Orange County Business Journal

Charter High School for Arts Gets Beyond Humble Start

EDUCATION: Ex-teacher gives credit to donor community Jane Yu Saturday, January 21, 2012

The school defaulted on its loans the first year after the move.

California’s tight budget didn’t help.

“I don’t think we made a single payment, just because revenues didn’t come in from California as we expected,” Wagner said. “There was no money left over from the $20 million property acquisition and purchases.”

That brought Wagner and the executive team to look for options in modifying business plans.

Foundation

The OCHSA Foundation, a separate nonprofit organization, helped get things going.

The parents of the students also rallied to bring the school back on its feet.

“We took the booster-club model and applied it to our entire school,” Wagner said. “The first year, the parents raised a little over a million dollars. Since that time, that number has consistently gone up.”

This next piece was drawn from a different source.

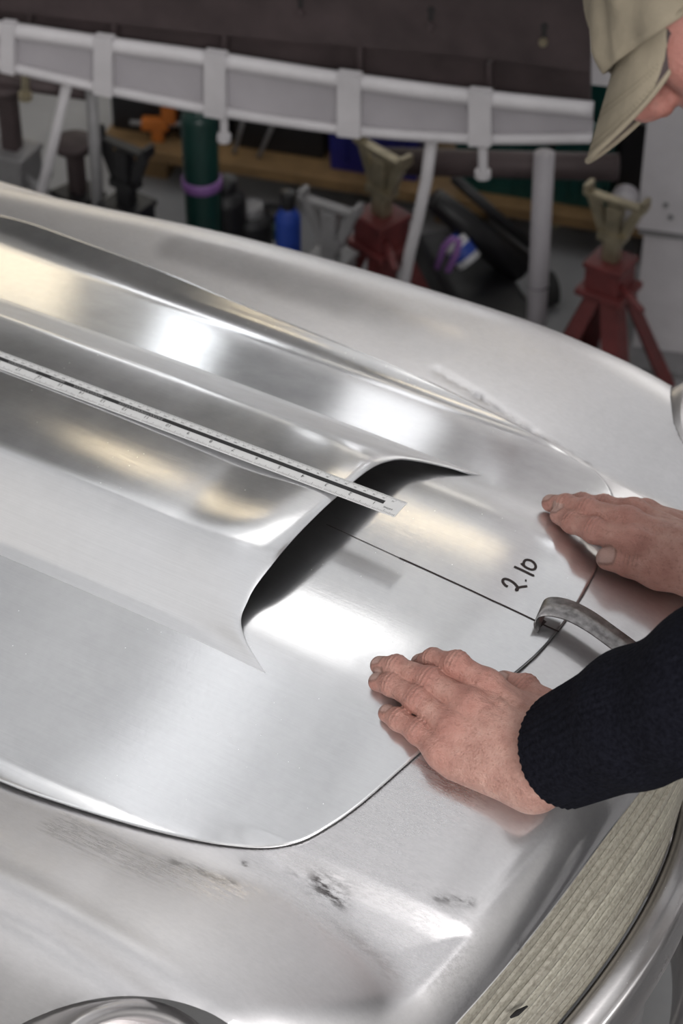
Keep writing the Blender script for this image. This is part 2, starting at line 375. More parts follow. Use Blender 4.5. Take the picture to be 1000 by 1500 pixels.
# far weld bead and its near twin are real relief along the wing joint
side_far = sg > 0
for (aa, bb) in zip([hit(*p, z_base)[:2] for p in [(640, 543), (700, 580), (780, 632)]], [hit(*p, z_base)[:2] for p in [(700, 580), (780, 632), (880, 690)]]):
    dd = seg_d(X, Yy, aa, bb); Z = Z+np.where(dd < .006, (.0006*rng.standard_normal(Z.shape))*np.exp(-(dd/.003)**2), 0)-.0012*np.exp(-(dd/.005)**2)
V = np.stack([X, Yy, Z], -1).reshape(-1, 3)
# returned edge inside the mouth
Fc = grid_faces(nu, nq)
cx = V[Fc].mean(1); keep = sd_poly(cx[:, 0], cx[:, 1], OUT) > -.032; keep0 = keep.copy()
for s in (-1, 1):
    c, nn = hl_axis(s); w = cx-c; al = w@nn; keep &= ~((np.linalg.norm(w-al[:, None]*nn, axis=1) < HLR+.011) & (np.abs(al) < .16))
Fall = Fc; Fc = Fc[keep]
for s in (-1, 1):                                          # trim the shell cleanly round each lamp hole
    c, nn = hl_axis(s); w = V-c; al = w@nn; rad = w-al[:, None]*nn; rl = np.linalg.norm(rad, axis=1)
    used = np.zeros(len(V), bool); used[Fc.ravel()] = True
    cut = np.zeros(len(V), bool); cut[Fall[keep0 & ~keep].ravel()] = True
    m_ = used & cut & (rl < HLR+.03) & (np.abs(al) < .165)
    V[m_] += (rad*((HLR+.011)/np.maximum(rl, 1e-6)-1)[:, None])[m_]
edge = np.arange(nu)*nq
ring1 = V[edge]+np.array((-.005, 0, -.004)); ring2 = V[edge]+np.array((-.034, 0, -.008))
b0 = len(V); V = np.concatenate([V, ring1, ring2])
ex = [(int(edge[i]), int(edge[i+1]), b0+i+1, b0+i) for i in range(nu-1)]+[(b0+i, b0+i+1, b0+nu+i+1, b0+nu+i) for i in range(nu-1)]
# the sides carry on downward
b1 = len(V); lo1 = V[np.arange(nq)]*1; lo1[:, 2] = .42; lo1[:, 1] -= .01; lo2 = V[(nu-1)*nq+np.arange(nq)]*1; lo2[:, 2] = .42; lo2[:, 1] += .01
V = np.concatenate([V, lo1, lo2])
ex += [(i, b1+i, b1+i+1, i+1) for i in range(nq-1)]+[((nu-1)*nq+i, (nu-1)*nq+i+1, b1+nq+i+1, b1+nq+i) for i in range(nq-1)]
body = mesh_obj('body_shell', V, [tuple(f) for f in Fc.tolist()]+ex, M_BODY, car)
xs, ys = V[:, 0], V[:, 1]
mt = np.clip(.25+.75*sstep(.22, .34, np.abs(ys)), 0, 1)*1.0
mt *= 1-.8*sstep(.19, .25, xs)*sstep(.28, .2, np.abs(ys))
mt = np.maximum(mt, .75*sstep(-.20, -.27, ys)*sstep(.26, .15, xs))
pol = [hit(*p, z_base)[:2] for p in ((262, 362), (400, 405), (540, 455), (640, 500))]
mt -= .62*np.exp(-(np.min([seg_d(xs, ys, A_, B_) for A_, B_ in zip(pol[:-1], pol[1:])], 0)/.028)**4)
rd_ = [hit(*p, z_base)[:2] for p in ((420, 1255), (560, 1335), (690, 1395))]
for A_, B_ in zip(rd_[:-1], rd_[1:]): mt = np.maximum(mt, np.exp(-(seg_d(xs, ys, A_, B_)/.035)**2))
mt = np.clip(mt, .15, 1)
attr(body, 'matte', mt)
def spot(pts, w): return np.max([np.exp(-(seg_d(xs, ys, a, b)/w)**2) for a, b in zip(pts[:-1], pts[1:])], 0)
h2 = lambda *ps: [hit(*p, z_base)[:2] for p in ps]
attr(body, 'scuff', np.clip(spot(h2((90, 1210), (200, 1262), (330, 1300)), .014)+spot(h2((420, 1240), (560, 1320), (640, 1390)), .026)+spot(h2((560, 1190), (640, 1150)), .03)+spot(h2((480, 1320), (600, 1400)), .02), 0, 1))
attr(body, 'stain', np.clip(.35*spot(h2((640, 543), (700, 580), (780, 632), (880, 690)), .003)+spot(h2((465, 1292), (495, 1318)), .009)+.55*spot(h2((255, 1262), (340, 1294)), .005)+.7*spot(h2((640, 1316), (690, 1322)), .004)+spot(h2((357, 1265), (359, 1267)), .003)+.6*spot(h2((420, 1272), (436, 1280)), .003)+.6*spot(h2((760, 1395), (795, 1380)), .003), 0, 1))
def headlight(s):
    c, nn = hl_axis(s); z = nn; x = np.cross((0, 1, 0), z); x /= np.linalg.norm(x); y = np.cross(z, x); Rm = np.stack([x, y, z], 1)
    prof = [(HLR+.008, -.12), (HLR+.0085, -.06), (HLR+.009, .004), (HLR+.005, .009), (HLR-.001, .011), (HLR-.006, .008), (HLR-.007, -.02)]
    r = MB().lathe(prof, c, 48, Rm).build('headlight_ring', M_LIP, car, True)
    MB().lathe([(HLR-.007, -.02), (HLR-.02, -.035), (.05, -.06), (.002, -.075)], c, 48, Rm).build('headlight_bowl', M_LIP, r, True)
headlight(-1); headlight(1)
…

Wagner also credits individual donors and organizations in the Orange County community for the school’s survival and turnaround.

“Our big supporters have been Sandy and John Daniels of the Segerstrom family and Paul Musco—they are big supporters of the arts,” Wagner said. He also counts Opera Pacific, Chapman University and the Samueli Foundation as big supporters.

“The list really goes on,” Wagner said. “Those are some of the folks who have consistently written really large checks for us.”

OCHSA’s corporate sponsors include carmaker Audi, Switzerland-based Omega SA and Long Beach-based Farmers & Merch-ants Bank.

“The business community here has really been wonderful to us,” Wagner said.

“OCHSA 2.0”

If the move from Los Alamitos to Santa Ana counts as the first transformation, the school’s status now is “OCHSA 2.0,” Wagner said.

“Our school has finally stabilized itself,” he said. “The big thing I’m working on now is our 12th conservatory, the culinary arts program.”

The new program is set to launch next year, one of the reasons the school is looking at a boost in enrollment to 1,800.

“The program requires a specific facility,” Wagner said. “We’re actually taking our existing kitchen and doing a $250,000 remodeling on it over the summer. We’re going to turn it into an instructional kitchen. We’ll use it for food preparation in the morning and for lunch time. And then in the afternoon, we’ll bring the kids in for classes.”